Walchandnagar Industriesplans ₹200 cr equity fund raise

Rajesh Kurup Updated - February 11, 2019 at 09:05 PM.

PE major KKR-backed Walchandnagar Industries Ltd (WIL) is planning an equity fund raise of upto ₹200 crore in the next couple of quarters to partly retire debt and finance capital expenditure plans. Mumbai-based WIL is exploring various options such as roping in a private equity investor, or go for rights issue or a Qualified Institutional Placement (QIP).

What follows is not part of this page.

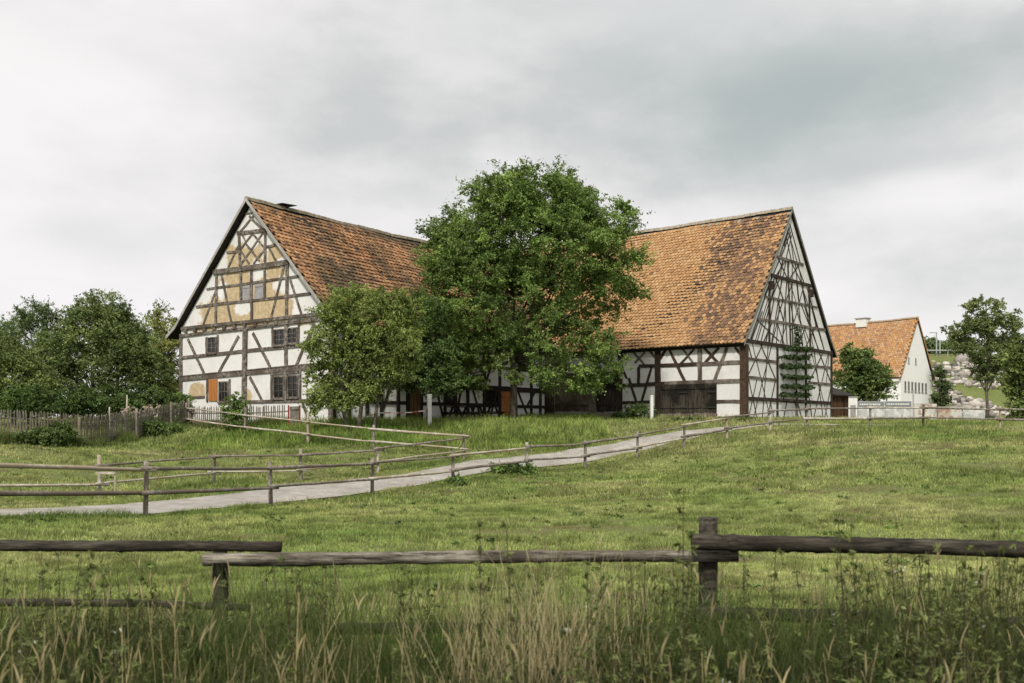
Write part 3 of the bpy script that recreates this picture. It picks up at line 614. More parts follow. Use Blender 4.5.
def barn_col(a, v, n, rg):
    c = pal(n, [(0.42, 0.25, 0.118), (0.385, 0.222, 0.102), (0.45, 0.285, 0.145), (0.33, 0.19, 0.092), (0.17, 0.105, 0.065)], [4, 4, 2.6, .6, .03], rg, .10)
    # the darker, older patch of tiles near the gable (widest low down)
    lft = 2.9 + 1.1 * v + .35 * np.sin(v * 11) + 1.1 * (fnoise(a, v * 8, 1.3) - .5)
    prob = np.clip(1 / (1 + np.exp(-(lft - a) * 4)), 0, 1) * np.clip((a + .4 - v * 0.6) / 1.2, .5, 1) * (0.5 + .6 * fnoise(a, v * 12, 1.0))
    prob = np.clip(prob * 1.3, 0, .9)
    dk = rg.random(n) < prob
    old = pal(n, [(0.20, 0.12, 0.075), (0.26, 0.155, 0.085), (0.14, 0.095, 0.065), (0.35, 0.21, 0.105)], [3, 3, 1.5, 2], rg, .2)
    c[dk] = old[dk]
    lich = rg.random(n) < np.clip((v - .93) * 6, 0, .5); c[lich] = np.array([.3, .27, .2])
    return c
Mb = lambda a, b, z: (b, a, z)
make_roof(barn, Mb, BW, -0.14, BL + .2, [(-0.42, BPL - 0.06), (0.55, BPL + .98), (BW / 2, BR)], 0.235, 0.245, barn_col, 9, M['verge_grey'], plain('greyed_ridge', (0.40, 0.35, 0.27), .9, .5, 5), rough=0.012, rb_=5.75, lift=.06, bd=(.07, .15))

# ------------------------------------------------------------------ white house far right
wg = Vector((0.743, 0.669)).normalized(); WX = Vector((0.3906 * 110, 110.0)); wbz = E + 0.3
wh = thing('white_house', 'plain white rendered house with orange roof, white chimney and a row of narrow windows', 'house', (WX.x, WX.y, wbz), math.atan2(wg.y, wg.x))
WW, WL, WPL, WR = 7.5, 16.0, 5.3, 12.35 + E - wbz
wb = MB(); wb.v = [(0, 0, -1), (WW, 0, -1), (WW, 0, WPL), (WW / 2, 0, WR - .1), (0, 0, WPL), (0, WL, -1), (WW, WL, -1), (WW, WL, WPL), (WW / 2, WL, WR - .1), (0, WL, WPL)]
wb.f = [(0, 1, 2, 3, 4), (5, 9, 8, 7, 6), (0, 4, 9, 5), (1, 6, 7, 2)]
wb.build('wall', M['render_white'], wh)
WG = Face(WX, wg, wbz, Qg); WG.n = -Vector((-wg.y, wg.x)); WS = Face(WX, Vector((-wg.y, wg.x)), wbz, Qs); WS.n = -wg
for i in range(7):
    x = 904.3 + i * 3.42; u0, z1 = WG.px(x, 381 + i * .35); u1, z0 = WG.px(x + 1.7, 391 + i * .25); window(wh, Qg, u0, u1, z0, z1, 1, 2, M['grey_board'], .05, .09)
for (x0, x1, y0, y1) in ((908, 909.2, 357, 363), (915, 916.2, 358, 364)):
    u0, z1 = WG.px(x0, y0); u1, z0 = WG.px(x1, y1); window(wh, Qg, u0, u1, z0, z1, 1, 1, M['galv'], .04, .06)
for (x0, x1, y0, y1) in ((886, 890, 381, 391), (868, 872, 381, 391)):
    u1, z1 = WS.px(x0, y0); u0, z0 = WS.px(x1, y1); window(wh, Qs, u0, u1, z0, z1, 2, 2, M['galv'], .05, .10)
def wcol(a, v, n, rg):
    c = pal(n, [(0.44, 0.25, 0.125), (0.40, 0.215, 0.105), (0.47, 0.30, 0.17), (0.31, 0.19, 0.12), (0.50, 0.27, 0.09)], [4, 4, 3, 1.5, .8], rg, .10)
    return c
make_roof(wh, Mb, WW, -0.15, WL, [(-0.35, WPL - .1), (WW / 2, WR)], 0.3, 0.26, wcol, 3, M['orange_trim'], plain('pale_ridge', (0.40, 0.30, 0.2), .9, .4, 5))
MB().box(-.3, -.05, .1, WL - .2, WPL - .55, WPL - .3).build('eave_moulding', M['white_paint'], wh)
cp = WS.px(868, 320); ch = MB(); ch.box(WW / 2 - .5, WW / 2 + .5, 5.9, 7.2, WR - .6, WR + .38); chm = ch.build('chimney', M['white_paint'], wh)
MB().box(WW / 2 - .6, WW / 2 + .6, 5.8, 7.3, WR + .38, WR + .48).build('chimney_cap', M['grey_board'], chm)

# ------------------------------------------------------------------ trees
LEAFK = 1.75
def leaves(name, cen, rad, per, L, Wd, cols, parent, seed, flat=0.8, clump_var=0.35):
    rg = np.random.default_rng(seed); n = len(cen); tot = n * per
    ci = np.repeat(np.arange(n), per)
    d = rg.normal(size=(tot, 3)); d /= np.linalg.norm(d, axis=1)[:, None]
    T = 9; tw = rg.normal(size=(n, T, 3)); tw /= np.linalg.norm(tw, axis=2)[..., None]; tl = rg.uniform(.6, 1.25, (n, T, 1))
    ti = rg.integers(T, size=tot); q_ = rg.uniform(.1, 1, tot)**.7
    p = cen[ci] + ((tw * tl)[ci, ti] * q_[:, None] + d * np.abs(rg.normal(0, .17, tot))[:, None]) * rad[ci][:, None] * np.array([1, 1, flat]) - np.array([0, 0, .12]) * (q_**2 * rad[ci])[:, None]
    # twigs: pull points into small bunches
    nrm = rg.normal(size=(tot, 3)) * .8 + d * .7 + np.array([0, 0, .6]); nrm /= np.linalg.norm(nrm, axis=1)[:, None]
    t_ = np.cross(nrm, rg.normal(size=(tot, 3))); t_ /= np.linalg.norm(t_, axis=1)[:, None] + 1e-9; b_ = np.cross(nrm, t_)
    l = L * rg.uniform(.6, 1.3, tot)[:, None]; w = Wd * rg.uniform(.7, 1.2, tot)[:, None]
    V = np.stack([p - t_ * l / 2, p + b_ * w / 2 - nrm * w * .12, p + t_ * l / 2, p - b_ * w / 2 - nrm * w * .12], 1)
    cf = 1 + rg.uniform(-clump_var, clump_var, n)[ci]
    kk = rg.random(tot); c0, c1 = np.array(cols[0]), np.array(cols[1]); mixk = np.clip(rg.random(n)[ci] * .65 + kk * .35, 0, 1)[:, None]
    c = (c0 * (1 - mixk) + c1 * mixk) * cf[:, None] * rg.uniform(.75, 1.25, (tot, 1))
    return npmesh(name, V, 4, M['leaf'], parent, np.repeat(c * LEAFK, 4, axis=0))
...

“This will be a new issue, and the promoters are not offloading any stake and as it would be done through issuance of new shares. The money has to come into the company and the fund-raising is mainly targeted to bring down some of our debt and for capital expenditure next year,” Chirag Doshi, Managing Director at WIL told BusinessLine .

“The capex is to expand our business substantially. The timing we don’t know yet,” he added.

WIL, raised about ₹237 crore through a structured debt from KKR in 2017. Its total debt is about ₹400 crore as of December 31, 2018. The company is also planning to ramp-up existing facilities through brownfield expansion as it expects a “huge” order book opportunities from Defence, nuclear, aerospace, missiles and industrial gears over the next 18 months. With a current order book of ₹850 crore, firm is also in talks with Tatas and UK-based BAE Systems to become their preferred vendor.

Over the past five years, WIL has been moving into high-end engineering, critical manufacturing and fabrication businesses. This transition has helped the company improve EBITDA margins to about 20 per cent, with a ₹400 crore profit, compared with negative EBITDA margins of about 3 per cent in FY13.

“In the nine month period of the current financial year, we had a net profit of ₹4.2 crore, and we are looking at posting profit this year after about four years. Except for the two projects we are finishing now, we are completely out of EPC business,” Doshi added.